EDITORIAL

Aprendices de autócratas

Entre los más grandes lastres históricos que han pesado sobre el devenir de Guatemala han figurado las autocracias, desde los caudillos del siglo XIX que llegaron al poder bajo una bandera de cambio y establecimiento de una nación progresista hasta los dictadores del siglo XX que a sangre y pólvora sostuvieron sus regímenes hasta que, una y otra vez, la voluntad del pueblo expresada a través de manifestaciones y exigencias legales los obligó a dejar el poder.
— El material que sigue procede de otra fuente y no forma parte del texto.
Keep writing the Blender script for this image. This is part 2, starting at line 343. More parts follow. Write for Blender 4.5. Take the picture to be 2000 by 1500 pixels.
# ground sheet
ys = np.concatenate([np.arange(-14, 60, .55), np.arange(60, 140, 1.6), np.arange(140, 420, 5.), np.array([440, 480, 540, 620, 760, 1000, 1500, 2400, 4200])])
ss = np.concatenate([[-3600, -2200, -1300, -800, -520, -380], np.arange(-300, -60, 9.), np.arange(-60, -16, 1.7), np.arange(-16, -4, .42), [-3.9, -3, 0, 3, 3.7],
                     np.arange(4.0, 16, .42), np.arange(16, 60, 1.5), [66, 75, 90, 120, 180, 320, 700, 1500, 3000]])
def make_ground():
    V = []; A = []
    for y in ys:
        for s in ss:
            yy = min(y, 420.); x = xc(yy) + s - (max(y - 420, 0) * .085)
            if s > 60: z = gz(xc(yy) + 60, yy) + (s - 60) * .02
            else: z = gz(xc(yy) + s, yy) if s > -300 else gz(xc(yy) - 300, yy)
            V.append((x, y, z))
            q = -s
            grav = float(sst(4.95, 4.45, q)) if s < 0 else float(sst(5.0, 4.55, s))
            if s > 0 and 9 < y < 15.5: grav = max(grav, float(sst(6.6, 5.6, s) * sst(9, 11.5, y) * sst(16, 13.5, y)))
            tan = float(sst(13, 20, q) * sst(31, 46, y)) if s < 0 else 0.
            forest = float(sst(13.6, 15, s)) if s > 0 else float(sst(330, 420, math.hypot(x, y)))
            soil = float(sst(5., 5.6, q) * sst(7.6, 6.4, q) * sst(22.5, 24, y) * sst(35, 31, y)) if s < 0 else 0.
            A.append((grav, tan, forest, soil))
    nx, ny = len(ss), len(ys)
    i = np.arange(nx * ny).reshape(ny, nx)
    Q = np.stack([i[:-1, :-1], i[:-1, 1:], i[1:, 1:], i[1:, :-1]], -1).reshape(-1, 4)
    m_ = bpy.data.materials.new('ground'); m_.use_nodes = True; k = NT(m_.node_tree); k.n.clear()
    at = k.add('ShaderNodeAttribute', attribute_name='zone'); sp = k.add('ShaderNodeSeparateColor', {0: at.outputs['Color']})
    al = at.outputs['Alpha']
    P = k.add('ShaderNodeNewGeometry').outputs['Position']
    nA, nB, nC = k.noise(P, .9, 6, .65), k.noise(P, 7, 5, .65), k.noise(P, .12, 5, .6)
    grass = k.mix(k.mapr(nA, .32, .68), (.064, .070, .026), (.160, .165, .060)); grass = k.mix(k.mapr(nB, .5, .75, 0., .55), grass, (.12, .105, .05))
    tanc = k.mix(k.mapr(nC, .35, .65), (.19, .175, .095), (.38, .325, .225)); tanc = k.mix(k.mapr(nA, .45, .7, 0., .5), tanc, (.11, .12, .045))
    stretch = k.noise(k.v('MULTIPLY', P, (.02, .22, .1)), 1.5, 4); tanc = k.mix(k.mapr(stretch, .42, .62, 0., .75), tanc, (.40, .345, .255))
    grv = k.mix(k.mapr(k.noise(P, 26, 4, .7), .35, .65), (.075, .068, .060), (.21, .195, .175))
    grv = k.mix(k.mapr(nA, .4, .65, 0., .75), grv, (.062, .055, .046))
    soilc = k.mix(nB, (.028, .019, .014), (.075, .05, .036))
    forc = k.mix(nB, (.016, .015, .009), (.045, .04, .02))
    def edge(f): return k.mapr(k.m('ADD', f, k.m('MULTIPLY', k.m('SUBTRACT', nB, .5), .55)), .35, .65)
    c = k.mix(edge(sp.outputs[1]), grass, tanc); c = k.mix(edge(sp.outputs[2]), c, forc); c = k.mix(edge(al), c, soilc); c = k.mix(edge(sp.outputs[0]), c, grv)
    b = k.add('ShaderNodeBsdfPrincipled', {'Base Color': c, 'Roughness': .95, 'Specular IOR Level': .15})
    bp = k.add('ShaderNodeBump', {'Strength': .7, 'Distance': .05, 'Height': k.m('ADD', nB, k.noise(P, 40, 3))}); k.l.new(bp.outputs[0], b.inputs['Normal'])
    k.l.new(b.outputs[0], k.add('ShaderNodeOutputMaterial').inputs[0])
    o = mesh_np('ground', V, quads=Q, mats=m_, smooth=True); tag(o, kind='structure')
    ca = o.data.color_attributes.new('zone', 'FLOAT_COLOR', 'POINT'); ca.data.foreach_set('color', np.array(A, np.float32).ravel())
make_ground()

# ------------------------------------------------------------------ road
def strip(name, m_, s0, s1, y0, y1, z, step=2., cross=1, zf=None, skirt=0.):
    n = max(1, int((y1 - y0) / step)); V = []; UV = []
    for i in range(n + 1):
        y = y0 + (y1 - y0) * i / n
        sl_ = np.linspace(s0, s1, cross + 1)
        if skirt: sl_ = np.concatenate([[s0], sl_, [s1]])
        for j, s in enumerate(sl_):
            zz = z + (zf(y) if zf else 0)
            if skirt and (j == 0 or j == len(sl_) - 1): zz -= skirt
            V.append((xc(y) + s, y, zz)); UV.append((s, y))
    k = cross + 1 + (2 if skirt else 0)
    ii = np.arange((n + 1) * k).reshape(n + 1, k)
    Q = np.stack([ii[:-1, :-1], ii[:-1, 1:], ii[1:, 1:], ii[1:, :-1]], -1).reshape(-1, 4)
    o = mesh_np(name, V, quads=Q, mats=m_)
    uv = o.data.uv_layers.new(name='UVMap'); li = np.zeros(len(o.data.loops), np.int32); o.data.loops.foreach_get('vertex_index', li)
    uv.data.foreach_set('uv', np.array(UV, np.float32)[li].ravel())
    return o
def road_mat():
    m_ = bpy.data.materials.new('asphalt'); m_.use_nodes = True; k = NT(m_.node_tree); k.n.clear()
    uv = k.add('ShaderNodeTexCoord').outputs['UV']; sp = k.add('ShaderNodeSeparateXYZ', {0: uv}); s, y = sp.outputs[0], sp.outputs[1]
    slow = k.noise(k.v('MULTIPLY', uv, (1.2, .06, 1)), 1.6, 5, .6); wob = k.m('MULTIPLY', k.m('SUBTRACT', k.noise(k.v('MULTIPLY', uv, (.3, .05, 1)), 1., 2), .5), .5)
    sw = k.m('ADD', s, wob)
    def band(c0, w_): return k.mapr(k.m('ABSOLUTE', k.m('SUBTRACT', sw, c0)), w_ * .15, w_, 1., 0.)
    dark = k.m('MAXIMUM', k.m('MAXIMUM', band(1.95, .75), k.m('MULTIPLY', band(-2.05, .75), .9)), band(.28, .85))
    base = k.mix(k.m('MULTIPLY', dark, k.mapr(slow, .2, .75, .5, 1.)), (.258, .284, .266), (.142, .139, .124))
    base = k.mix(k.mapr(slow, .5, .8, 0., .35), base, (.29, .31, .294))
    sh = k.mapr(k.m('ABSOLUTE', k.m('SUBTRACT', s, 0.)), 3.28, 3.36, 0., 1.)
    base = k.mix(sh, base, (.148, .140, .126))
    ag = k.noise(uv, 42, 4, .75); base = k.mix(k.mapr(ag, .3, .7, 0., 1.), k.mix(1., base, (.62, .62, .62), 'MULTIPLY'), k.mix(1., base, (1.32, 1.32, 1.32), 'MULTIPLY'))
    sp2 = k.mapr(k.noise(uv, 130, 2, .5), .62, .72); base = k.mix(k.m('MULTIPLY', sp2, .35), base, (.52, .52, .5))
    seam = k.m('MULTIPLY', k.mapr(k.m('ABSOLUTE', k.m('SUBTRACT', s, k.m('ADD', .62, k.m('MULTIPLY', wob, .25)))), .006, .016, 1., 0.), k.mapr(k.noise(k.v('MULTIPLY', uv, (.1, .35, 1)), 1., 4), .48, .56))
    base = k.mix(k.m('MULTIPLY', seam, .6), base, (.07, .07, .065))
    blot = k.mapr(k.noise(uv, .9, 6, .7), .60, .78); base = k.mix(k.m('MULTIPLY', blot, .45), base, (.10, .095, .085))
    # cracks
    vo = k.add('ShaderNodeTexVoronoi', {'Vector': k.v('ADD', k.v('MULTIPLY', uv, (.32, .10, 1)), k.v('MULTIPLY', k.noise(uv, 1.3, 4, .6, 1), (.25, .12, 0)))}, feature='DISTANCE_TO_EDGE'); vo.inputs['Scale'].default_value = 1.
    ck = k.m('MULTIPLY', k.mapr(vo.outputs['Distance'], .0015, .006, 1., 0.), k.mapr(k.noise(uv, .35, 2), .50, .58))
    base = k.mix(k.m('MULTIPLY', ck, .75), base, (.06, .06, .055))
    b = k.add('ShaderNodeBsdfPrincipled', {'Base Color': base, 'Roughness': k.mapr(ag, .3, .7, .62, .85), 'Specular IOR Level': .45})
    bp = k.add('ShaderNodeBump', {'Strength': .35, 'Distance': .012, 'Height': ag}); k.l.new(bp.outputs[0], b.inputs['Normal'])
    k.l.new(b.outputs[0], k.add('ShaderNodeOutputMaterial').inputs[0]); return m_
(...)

Tales alzamientos populares no estaban libres de víctimas, como ocurrió hace 73 años cuando un piquete de soldados reforzado con una guardia a caballo intentó disipar una protesta de ciudadanos, estudiantes y maestros que enfilaba por la Sexta Avenida, en franca demanda de la renuncia del dictador Jorge Ubico. En la desigual agresión hubo disparos contra la multitud desarmada, y en la 16 calle cayó muerta la profesora María Chinchilla, cuyo nombre quedó inmortalizado y de hecho se convirtió en el motivo para fijar el 25 de junio como el Día del Maestro.

Una semana después dejaba el poder el último autócrata de la historia moderna del país, pero ello no restó ímpetus al afán de posteriores figuras militares e incluso políticas de intentar perpetuarse en el poder so pretexto de necesidades sociales e institucionales, tal el caso del general Efraín Ríos Montt, quien después de integrar un triunvirato de transición desplazó a los otros dos integrantes y se declaró presidente. Una década después, ocurre algo similar cuando Jorge Serrano Elías da un autogolpe de Estado, con la intención de ocultar los abusos de su desgobierno.

Los gobiernos democráticamente electos se han sucedido en un patrón repetitivo de esperanza y decepción que con cada relevo tiende a acrecentar el cansancio popular ante los abusos, despilfarros, nepotismo e incumplimiento de ofrecimientos de campaña, cuya mayor vergüenza la encarna el gobierno del Partido Patriota.

Lo patético del momento actual es encontrar a dos figuras públicas, el alcalde capitalino Álvaro Arzú y el presidente Jimmy Morales, brindándose consuelo mutuo y diciéndose lo que quieren escuchar acerca del supuesto lastre que representan para el avance económico del país las normas de transparencia surgidas a raíz de los desmanes de gobiernos anteriores.

Ambos atacan la institucionalidad, porque supuestamente no les permite avanzar a la velocidad deseada y en todo caso anhelan un ordenamiento jurídico moldeable a la medida de sus caprichos, en los cuales se traslucen ínfulas del pasado autocrático. Precisamente la característica de las dictaduras fue esa: nadie podía exigir cuentas a personajes como Estrada Cabrera o Ubico, y fue necesario que el pueblo los sacara.

El discurso de estos funcionarios es maquiavelismo puro, al establecer una moral relativista de que el fin justifica los medios, porque la lucha contra la corrupción solo tiene dos opciones: a favor o en contra. Despojar de controles el gasto público es una aberración propia de la intolerancia o de los procesos oscuros mediante los cuales se privatizaron bienes públicos.